On pourrait se réjouir, finalement, que la générosité familiale soit parvenue à « maintenir l’édifice social » jusqu’à aujourd’hui. Oui mais voilà, « l’argent va à l’argent » comme le rappelle si bien Louis Chauvel, et il vaut mieux être fils d’une famille qui-n’en-a et qui-n’en-veut. « Ceux qui reçoivent le plus sont les enfants issus de familles mieux situées et accédant eux-mêmes aux meilleures positions sociales ». Se pose donc la question de la méritocratie, car on voit mal une mère de famille qui-n’en-a dire à son fiston : « non mon chéri, ce mois-ci je donne ton petit pécule à ton ami qui n’a pas la chance que tu as, à savoir des parents derrière lui pour l’aider dans la vie ». Caricatural ? Bon d’accord, peut-être un peu… Mais Louis Chauvel lui, enfonce le clou :
« La solidarité familiale a certes permis à ceux qui en bénéficient d’amortir des chocs dont la violence aurait été sinon d’une autre visibilité, mais avec quelles conséquences ? D’une part les entreprises ont fini par s’habituer à faire travailler les jeunes pour presque rien, grâce aux généreuses subventions des familles. D’autre part, en agissant comme un analgésique puissant, cette solution a fait oublier le mal qui empire. »

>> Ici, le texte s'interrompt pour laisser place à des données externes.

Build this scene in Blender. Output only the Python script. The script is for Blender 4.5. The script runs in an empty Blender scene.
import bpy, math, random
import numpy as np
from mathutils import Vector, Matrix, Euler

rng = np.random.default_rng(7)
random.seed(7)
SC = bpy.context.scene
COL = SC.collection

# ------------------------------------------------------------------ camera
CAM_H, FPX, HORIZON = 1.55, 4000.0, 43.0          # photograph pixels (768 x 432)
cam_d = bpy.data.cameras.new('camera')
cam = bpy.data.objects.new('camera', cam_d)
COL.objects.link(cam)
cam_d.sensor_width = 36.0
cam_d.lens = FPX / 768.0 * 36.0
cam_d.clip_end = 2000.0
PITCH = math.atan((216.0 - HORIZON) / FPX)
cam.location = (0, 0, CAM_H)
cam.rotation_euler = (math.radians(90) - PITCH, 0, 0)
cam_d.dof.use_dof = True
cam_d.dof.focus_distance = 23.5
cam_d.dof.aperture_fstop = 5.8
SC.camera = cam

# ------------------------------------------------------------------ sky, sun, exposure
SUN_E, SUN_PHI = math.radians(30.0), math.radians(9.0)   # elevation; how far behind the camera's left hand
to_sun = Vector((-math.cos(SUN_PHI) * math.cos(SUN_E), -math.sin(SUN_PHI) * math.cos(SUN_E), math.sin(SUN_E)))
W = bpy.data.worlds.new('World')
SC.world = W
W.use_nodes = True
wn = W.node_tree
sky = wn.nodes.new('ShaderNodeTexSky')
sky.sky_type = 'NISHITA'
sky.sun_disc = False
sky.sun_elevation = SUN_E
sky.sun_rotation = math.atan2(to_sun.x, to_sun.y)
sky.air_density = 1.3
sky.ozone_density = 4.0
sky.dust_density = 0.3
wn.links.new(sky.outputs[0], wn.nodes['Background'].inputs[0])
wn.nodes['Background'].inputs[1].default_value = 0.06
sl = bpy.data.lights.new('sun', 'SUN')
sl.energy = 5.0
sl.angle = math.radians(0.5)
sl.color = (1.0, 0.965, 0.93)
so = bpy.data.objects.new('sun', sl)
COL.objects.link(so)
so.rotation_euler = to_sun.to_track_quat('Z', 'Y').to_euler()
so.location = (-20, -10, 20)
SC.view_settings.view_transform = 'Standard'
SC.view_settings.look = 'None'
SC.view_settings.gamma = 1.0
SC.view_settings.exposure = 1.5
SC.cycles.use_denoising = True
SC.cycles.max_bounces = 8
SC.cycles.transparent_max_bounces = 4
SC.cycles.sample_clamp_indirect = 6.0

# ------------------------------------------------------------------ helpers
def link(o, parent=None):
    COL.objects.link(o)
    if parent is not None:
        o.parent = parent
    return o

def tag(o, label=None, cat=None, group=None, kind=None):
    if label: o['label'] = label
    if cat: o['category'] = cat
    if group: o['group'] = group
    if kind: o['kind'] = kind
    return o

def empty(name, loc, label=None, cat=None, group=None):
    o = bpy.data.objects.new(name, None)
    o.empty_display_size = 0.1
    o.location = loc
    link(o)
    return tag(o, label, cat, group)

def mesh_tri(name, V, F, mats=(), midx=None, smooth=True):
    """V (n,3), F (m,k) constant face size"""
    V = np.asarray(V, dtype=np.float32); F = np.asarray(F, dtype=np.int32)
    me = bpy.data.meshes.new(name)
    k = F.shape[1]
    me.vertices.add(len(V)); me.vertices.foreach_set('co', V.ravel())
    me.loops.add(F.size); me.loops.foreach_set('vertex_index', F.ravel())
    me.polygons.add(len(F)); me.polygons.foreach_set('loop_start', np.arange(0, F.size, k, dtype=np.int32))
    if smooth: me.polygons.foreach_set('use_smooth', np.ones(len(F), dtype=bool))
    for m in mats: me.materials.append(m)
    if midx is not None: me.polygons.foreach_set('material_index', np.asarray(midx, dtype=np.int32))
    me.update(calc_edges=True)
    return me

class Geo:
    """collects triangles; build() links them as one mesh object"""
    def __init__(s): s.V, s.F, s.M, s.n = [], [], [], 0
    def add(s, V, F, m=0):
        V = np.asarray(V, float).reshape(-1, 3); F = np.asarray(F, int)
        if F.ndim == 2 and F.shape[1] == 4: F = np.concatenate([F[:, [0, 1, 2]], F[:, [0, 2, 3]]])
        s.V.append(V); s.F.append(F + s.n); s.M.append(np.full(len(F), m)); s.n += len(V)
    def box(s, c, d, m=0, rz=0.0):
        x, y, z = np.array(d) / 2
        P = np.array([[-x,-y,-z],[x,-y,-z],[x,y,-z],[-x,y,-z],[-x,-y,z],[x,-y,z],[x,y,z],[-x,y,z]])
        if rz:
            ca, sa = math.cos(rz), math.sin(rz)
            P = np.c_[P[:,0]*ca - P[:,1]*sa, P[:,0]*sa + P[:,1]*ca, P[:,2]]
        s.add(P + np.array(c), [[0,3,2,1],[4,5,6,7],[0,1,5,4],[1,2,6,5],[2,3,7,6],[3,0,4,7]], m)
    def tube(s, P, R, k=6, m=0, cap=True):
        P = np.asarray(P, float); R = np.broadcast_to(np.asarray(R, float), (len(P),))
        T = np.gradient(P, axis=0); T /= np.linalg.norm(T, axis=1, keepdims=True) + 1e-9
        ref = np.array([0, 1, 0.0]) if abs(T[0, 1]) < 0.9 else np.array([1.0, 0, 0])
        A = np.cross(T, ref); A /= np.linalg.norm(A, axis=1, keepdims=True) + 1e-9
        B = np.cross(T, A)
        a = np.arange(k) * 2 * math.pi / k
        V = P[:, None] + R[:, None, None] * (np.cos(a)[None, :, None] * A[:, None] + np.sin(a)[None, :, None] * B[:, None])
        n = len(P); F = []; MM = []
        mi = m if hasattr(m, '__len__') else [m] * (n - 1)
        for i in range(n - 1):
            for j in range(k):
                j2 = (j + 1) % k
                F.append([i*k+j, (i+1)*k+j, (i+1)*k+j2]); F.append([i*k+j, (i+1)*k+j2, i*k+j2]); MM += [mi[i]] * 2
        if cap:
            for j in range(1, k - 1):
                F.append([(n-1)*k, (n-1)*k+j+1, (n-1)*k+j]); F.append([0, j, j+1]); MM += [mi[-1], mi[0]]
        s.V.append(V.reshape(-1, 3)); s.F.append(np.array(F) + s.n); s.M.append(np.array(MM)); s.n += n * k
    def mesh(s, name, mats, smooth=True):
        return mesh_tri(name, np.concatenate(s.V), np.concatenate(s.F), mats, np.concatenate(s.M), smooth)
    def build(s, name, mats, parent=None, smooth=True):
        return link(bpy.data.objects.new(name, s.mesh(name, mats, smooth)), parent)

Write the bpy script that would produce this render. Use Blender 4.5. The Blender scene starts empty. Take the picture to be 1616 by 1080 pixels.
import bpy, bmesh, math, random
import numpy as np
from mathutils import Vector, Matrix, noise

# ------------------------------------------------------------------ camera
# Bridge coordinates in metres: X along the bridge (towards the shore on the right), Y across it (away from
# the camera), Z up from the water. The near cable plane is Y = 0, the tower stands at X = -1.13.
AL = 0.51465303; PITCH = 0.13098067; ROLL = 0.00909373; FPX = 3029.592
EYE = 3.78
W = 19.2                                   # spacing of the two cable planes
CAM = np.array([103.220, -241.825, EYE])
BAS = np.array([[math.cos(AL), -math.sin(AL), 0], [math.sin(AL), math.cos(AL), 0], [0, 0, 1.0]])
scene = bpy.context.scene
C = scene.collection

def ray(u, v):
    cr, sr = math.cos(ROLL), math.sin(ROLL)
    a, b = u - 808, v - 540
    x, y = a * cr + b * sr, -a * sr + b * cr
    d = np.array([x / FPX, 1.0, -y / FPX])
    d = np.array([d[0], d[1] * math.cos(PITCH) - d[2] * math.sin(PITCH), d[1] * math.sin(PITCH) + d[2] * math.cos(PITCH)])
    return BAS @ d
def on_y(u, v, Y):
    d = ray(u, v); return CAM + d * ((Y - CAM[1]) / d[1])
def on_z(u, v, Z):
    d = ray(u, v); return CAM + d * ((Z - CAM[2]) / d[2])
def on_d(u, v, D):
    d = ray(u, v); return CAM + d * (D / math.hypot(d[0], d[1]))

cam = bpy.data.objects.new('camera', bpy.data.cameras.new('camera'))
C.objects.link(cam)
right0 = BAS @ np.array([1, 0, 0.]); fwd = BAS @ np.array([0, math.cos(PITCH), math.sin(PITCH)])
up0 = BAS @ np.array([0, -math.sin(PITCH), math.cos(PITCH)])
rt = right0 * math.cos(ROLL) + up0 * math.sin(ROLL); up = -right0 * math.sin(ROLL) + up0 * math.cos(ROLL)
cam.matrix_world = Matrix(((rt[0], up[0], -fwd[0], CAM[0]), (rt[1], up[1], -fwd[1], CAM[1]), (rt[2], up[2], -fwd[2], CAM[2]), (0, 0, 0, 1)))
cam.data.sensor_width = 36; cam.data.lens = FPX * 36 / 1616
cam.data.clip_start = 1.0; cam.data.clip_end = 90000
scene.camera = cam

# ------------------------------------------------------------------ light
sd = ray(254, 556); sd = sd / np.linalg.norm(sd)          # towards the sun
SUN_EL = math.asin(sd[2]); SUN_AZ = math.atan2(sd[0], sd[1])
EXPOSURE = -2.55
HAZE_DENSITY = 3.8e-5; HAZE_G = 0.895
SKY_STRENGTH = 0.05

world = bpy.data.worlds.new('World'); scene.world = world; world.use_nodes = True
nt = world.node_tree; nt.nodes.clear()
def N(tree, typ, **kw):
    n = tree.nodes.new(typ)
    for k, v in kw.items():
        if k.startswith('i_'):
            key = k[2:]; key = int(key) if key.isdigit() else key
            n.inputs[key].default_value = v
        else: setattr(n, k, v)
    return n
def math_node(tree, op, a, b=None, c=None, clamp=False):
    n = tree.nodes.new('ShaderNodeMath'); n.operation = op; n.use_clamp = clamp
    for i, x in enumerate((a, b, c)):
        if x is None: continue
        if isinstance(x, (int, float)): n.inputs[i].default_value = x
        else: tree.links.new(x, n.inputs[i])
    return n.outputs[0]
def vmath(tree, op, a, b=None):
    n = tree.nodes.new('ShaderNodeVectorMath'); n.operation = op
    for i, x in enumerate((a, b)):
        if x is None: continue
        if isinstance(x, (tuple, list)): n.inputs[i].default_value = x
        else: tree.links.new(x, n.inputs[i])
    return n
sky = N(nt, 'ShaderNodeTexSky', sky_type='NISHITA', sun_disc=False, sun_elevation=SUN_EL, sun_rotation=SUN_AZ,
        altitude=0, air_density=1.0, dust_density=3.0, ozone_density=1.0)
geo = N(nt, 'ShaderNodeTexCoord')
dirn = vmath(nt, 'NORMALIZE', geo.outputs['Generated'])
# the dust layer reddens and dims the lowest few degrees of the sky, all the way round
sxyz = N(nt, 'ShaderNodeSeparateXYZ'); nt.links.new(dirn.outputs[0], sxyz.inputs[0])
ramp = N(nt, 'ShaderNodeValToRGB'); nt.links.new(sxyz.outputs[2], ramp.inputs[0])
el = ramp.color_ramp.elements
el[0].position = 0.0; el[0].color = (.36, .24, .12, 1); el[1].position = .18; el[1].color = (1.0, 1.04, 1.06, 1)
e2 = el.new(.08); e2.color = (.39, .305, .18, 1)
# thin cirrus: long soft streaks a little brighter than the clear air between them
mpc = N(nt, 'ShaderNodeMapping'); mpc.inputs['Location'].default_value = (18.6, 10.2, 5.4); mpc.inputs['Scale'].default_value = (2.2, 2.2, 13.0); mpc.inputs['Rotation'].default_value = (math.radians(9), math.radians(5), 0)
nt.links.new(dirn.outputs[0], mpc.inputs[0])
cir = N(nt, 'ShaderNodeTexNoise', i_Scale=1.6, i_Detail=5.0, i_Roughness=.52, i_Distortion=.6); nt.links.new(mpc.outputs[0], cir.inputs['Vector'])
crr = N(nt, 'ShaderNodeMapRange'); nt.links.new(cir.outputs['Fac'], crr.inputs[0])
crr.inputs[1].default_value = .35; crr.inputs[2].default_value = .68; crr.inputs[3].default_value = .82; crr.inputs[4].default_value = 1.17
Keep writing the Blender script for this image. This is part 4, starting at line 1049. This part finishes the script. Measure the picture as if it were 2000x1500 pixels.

Hors de la pierre, point de salut.
Le problème supplémentaire et fatal dans une société comme celle-ci, c’est qu’on s’expose à un risque de « repatrimonialisation de l’accès au classe moyenne ». En plus du capital social des parents, il semblerait que la réussite soit de plus en plus conditionnée par le capital économique qu’ils ont pu accumuler. On perçoit là le caractère profondément injuste d’une société qui reposerait avant tout sur l’inégalité des chances dès la naissance. Il est loin pour la jeune génération le rêve, rêve qu’avaient largement embrassé leurs parents, d’avoir un travail intégrateur pourvoyeur d’autonomie et de stabilité sociale.

Le risque est donc de voir les différentes composantes des classes moyennes sombrer majoritairement vers les classes populaires, pendant qu’une fraction dominante culturellement ET économiquement parviendra à sauver ses enfants du déclassement social. Cette classe, ou ce projet de classe, Louis Chauvel l’appelle l’aristocratie patrimoniale. Et je ne sais pas ce que vous en pensez, mais quand on entend parler de bouclier fiscal, de déductibilité des intérêts d’emprunt, allégement des droits de succession, détaxation des donations sans oublier l’exonération des salaires étudiants, on peut se dire que cette aristocratie a sûrement de beaux jours devant elle…

Sources :
Louis Chauvel, Les classes moyennes à la dérive, Seuil, 2006.